O Arcebispo da Cantuária, Justin Welby, demitiu-se nesta terça-feira na sequência de um inquérito que acusa a Igreja Anglicana, nomeadamente o próprio líder religioso, de encobrir agressões físicas e sexuais em campos de férias para jovens cristãos durante décadas. "É muito claro que devo assumir a responsabilidade pessoal e institucional pelo longo e traumatizante período entre 2013 e 2024", justificou o líder religioso, numa declaração na qual anunciou a sua renúncia.
"Espero que esta decisão torne clara a seriedade com que a Igreja de Inglaterra entende a necessidade de mudança e o nosso profundo empenho em criar uma igreja mais segura", vincou. Inicialmente determinado em manter-se em funções, Justin Welby, chefe da Igreja de Inglaterra e líder espiritual da Comunhão Anglicana mundial, demitiu-se após um coro crescente de críticos e apelos à sua saída nos últimos dias.
Na segunda-feira, Helen-Ann Hartley, bispo de Newcastle, disse que a posição de Welby era "insustentável", depois de alguns membros da assembleia nacional da Igreja terem lançado uma petição pedindo-lhe que se demitisse por ter "perdido a confiança do seu clero".
Em declarações à estação britânica pública BBC, o reitor da capela do King's College de Cambridge, Stephen Cherry, afirmou hoje que "a dor na comunidade de vítimas" e "a história de não ouvir as pessoas e não responder às pessoas que são profundamente prejudicadas por aqueles em posições de poder" significa que Welby "não é mais uma pessoa que pode desempenhar o papel representativo desse cargo".
Mas os protestos mais fortes vieram de vítimas do falecido John Smyth, um advogado proeminente que abusou de rapazes adolescentes e jovens em campos de férias cristãos no Reino Unido, Zimbabué e África do Sul durante cinco décadas.
Andrew Morse, que foi repetidamente espancado por Smyth durante um período de cinco anos, disse que a demissão era uma oportunidade para Justin Welby começar a reparar os danos causados pela forma como a Igreja lidou com os casos históricos de abuso.
Na quinta-feira passada, a Igreja divulgou os resultados de uma investigação independente sobre Smyth, que abusou sexualmente, psicologicamente e fisicamente de cerca de 30 rapazes e jovens no Reino Unido e 85 em África, a partir da década de 1970.

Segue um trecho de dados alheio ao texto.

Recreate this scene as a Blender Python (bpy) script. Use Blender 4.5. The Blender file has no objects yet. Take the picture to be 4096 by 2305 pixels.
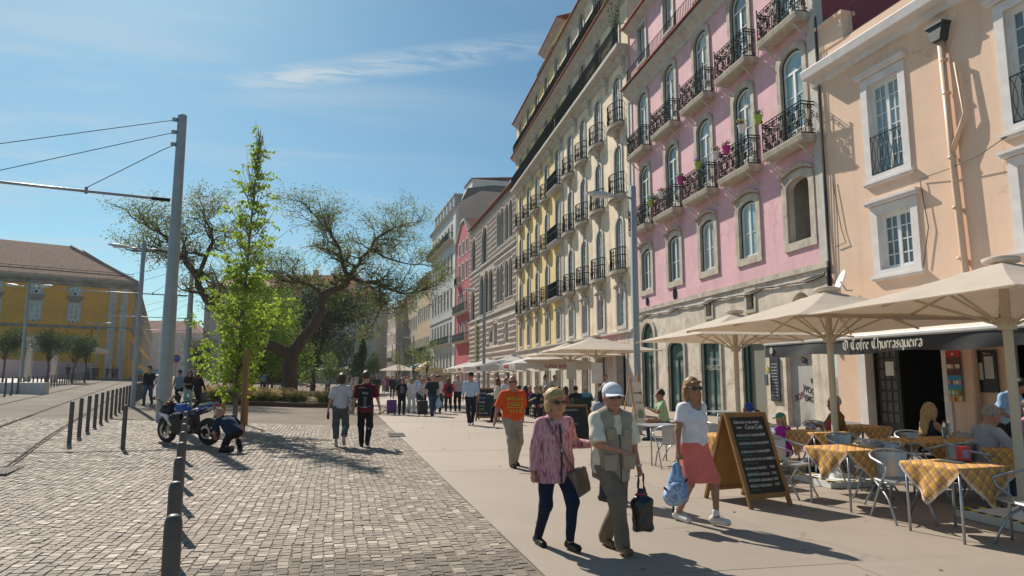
import bpy, math, random
import numpy as np
from mathutils import Vector, Matrix
R=math.radians
random.seed(7); RNG=np.random.default_rng(7)
SC=bpy.context.scene; COL=SC.collection
# ---------------------------------------------------------------- camera, sky, sun, exposure
cam=bpy.data.cameras.new('camera'); cam_o=bpy.data.objects.new('camera',cam); COL.objects.link(cam_o)
cam.lens=24; cam.sensor_width=36; cam.clip_end=4000; cam.clip_start=.05
cam_o.location=(0,0,1.67); cam_o.rotation_euler=(R(97.4),0,R(-11.05)); SC.camera=cam_o
SUN_V=Vector((-.283,.693,.663)).normalized()          # towards the sun
SUN_EL=math.asin(SUN_V.z); SUN_AZ=math.atan2(SUN_V.x,SUN_V.y)
world=bpy.data.worlds.new('World'); SC.world=world; world.use_nodes=True
def build_world():
    nt=world.node_tree; N=nt.nodes; L=nt.links; N.clear()
    out=N.new('ShaderNodeOutputWorld'); bg=N.new('ShaderNodeBackground'); bg.inputs[1].default_value=.066
    sky=N.new('ShaderNodeTexSky'); sky.sky_type='NISHITA'; sky.sun_disc=False
    sky.sun_elevation=SUN_EL; sky.sun_rotation=SUN_AZ; sky.air_density=1.0; sky.dust_density=.5; sky.ozone_density=2.5
    tc=N.new('ShaderNodeTexCoord'); sep=N.new('ShaderNodeSeparateXYZ'); L.new(tc.outputs['Generated'],sep.inputs[0])
    def mth(op,a,b=None,c=None,clamp=False):
        n=N.new('ShaderNodeMath'); n.operation=op; n.use_clamp=clamp
        for i,q in enumerate((a,b,c)):
            if q is None: continue
            if isinstance(q,(int,float)): n.inputs[i].default_value=q
            else: L.new(q,n.inputs[i])
        return n.outputs[0]
    zz=mth('MAXIMUM',sep.outputs[2],.03)
    px=mth('DIVIDE',sep.outputs[0],zz); py=mth('DIVIDE',sep.outputs[1],zz)      # high flat cloud layer
    comb=N.new('ShaderNodeCombineXYZ'); L.new(px,comb.inputs[0]); L.new(py,comb.inputs[1])
    def cloud(rot,sx,sy,off,scale,lo,hi,dist=1.5):
        mp=N.new('ShaderNodeMapping'); mp.inputs['Rotation'].default_value=(0,0,rot); mp.inputs['Scale'].default_value=(sx,sy,1); mp.inputs['Location'].default_value=off
        L.new(comb.outputs[0],mp.inputs[0])
        no=N.new('ShaderNodeTexNoise'); no.inputs['Scale'].default_value=scale; no.inputs['Detail'].default_value=9; no.inputs['Roughness'].default_value=.62; no.inputs['Distortion'].default_value=dist
        L.new(mp.outputs[0],no.inputs[0])
        mr=N.new('ShaderNodeMapRange'); mr.interpolation_type='SMOOTHSTEP'; mr.inputs[1].default_value=lo; mr.inputs[2].default_value=hi
        L.new(no.outputs[0],mr.inputs[0]); return mr.outputs[0]
    wide=cloud(R(-25),.4,1.1,(3.1,1.7,0),1.6,.40,.80,.8)
    # one long streak of cirrus
    a=CL_A; b=CL_B; d=(b[0]-a[0],b[1]-a[1]); ln=math.hypot(*d); d=(d[0]/ln,d[1]/ln); n_=(-d[1],d[0])
    off=mth('ADD',mth('MULTIPLY',mth('SUBTRACT',px,a[0]),n_[0]),mth('MULTIPLY',mth('SUBTRACT',py,a[1]),n_[1]))
    al=mth('ADD',mth('MULTIPLY',mth('SUBTRACT',px,a[0]),d[0]),mth('MULTIPLY',mth('SUBTRACT',py,a[1]),d[1]))
    streak=cloud(math.atan2(-d[1],d[0]),1.0,3.0,(0,0,0),5.5,.30,.66,1.0)
    band=mth('SUBTRACT',1,mth('DIVIDE',mth('ABSOLUTE',off),.10),None,True)
    along=mth('MULTIPLY',mth('MULTIPLY_ADD',al,4.0,.3,True),mth('SUBTRACT',1,mth('DIVIDE',al,ln*1.05),None,True))
    st=mth('MULTIPLY',mth('MULTIPLY',streak,mth('POWER',band,.7)),mth('POWER',along,.6))
    leftm=mth('MULTIPLY_ADD',px,-.5,.45,True)
    tot=mth('ADD',mth('MULTIPLY',mth('MULTIPLY',wide,.62),leftm),mth('MULTIPLY',st,1.1),None,True)
    up=N.new('ShaderNodeMapRange'); up.inputs[1].default_value=.02; up.inputs[2].default_value=.16; L.new(sep.outputs[2],up.inputs[0])
    tot=mth('MULTIPLY',tot,up.outputs[0])
    tint=N.new('ShaderNodeMix'); tint.data_type='RGBA'; tint.blend_type='MULTIPLY'; tint.inputs[0].default_value=1; tint.inputs[7].default_value=(.70,1.05,1.06,1); L.new(sky.outputs[0],tint.inputs[6])
    mix=N.new('ShaderNodeMix'); mix.data_type='RGBA'; L.new(tot,mix.inputs[0]); L.new(tint.outputs[2],mix.inputs[6]); mix.inputs[7].default_value=(7.0,8.0,8.6,1)
    L.new(mix.outputs[2],bg.inputs[0]); L.new(bg.outputs[0],out.inputs[0])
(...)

O relatório independente de 251 páginas conduzido por Keith Makin concluiu que Justin Welby não denunciou Smyth às autoridades quando foi informado dos abusos em agosto de 2013, pouco depois de se ter tornado Arcebispo da Cantuária.
Na semana passada, Welby assumiu a responsabilidade por não ter assegurado que as alegações fossem investigadas de forma tão "enérgica" como deveriam ter sido depois de ter tido conhecimento dos abusos, mas respondeu que tinha decidido não se demitir. Na segunda-feira, o gabinete de Welby emitiu um comunicado reiterando essa posição e expressando o seu "horror perante a dimensão do abuso flagrante de John Smyth".
Os responsáveis da Igreja tiveram conhecimento dos abusos em 1982, quando receberam os resultados de uma investigação interna sobre Smyth, e "participaram num encobrimento ativo" para evitar que as conclusões viessem à luz do dia, concluiu ainda o relatório publicado na semana passada.
Smyth mudou-se para o Zimbabué em 1984 e mais tarde para a África do Sul e continuou a abusar de rapazes e jovens nos dois países até à sua morte em agosto de 2018. Os abusos só foram tornados públicos por uma reportagem da estação de televisão britânica Channel 4 em 2017, o que levou a polícia de Hampshire a abrir uma investigação. A polícia estava a preparar-se para extraditar Smyth para o interrogar quando ele morreu.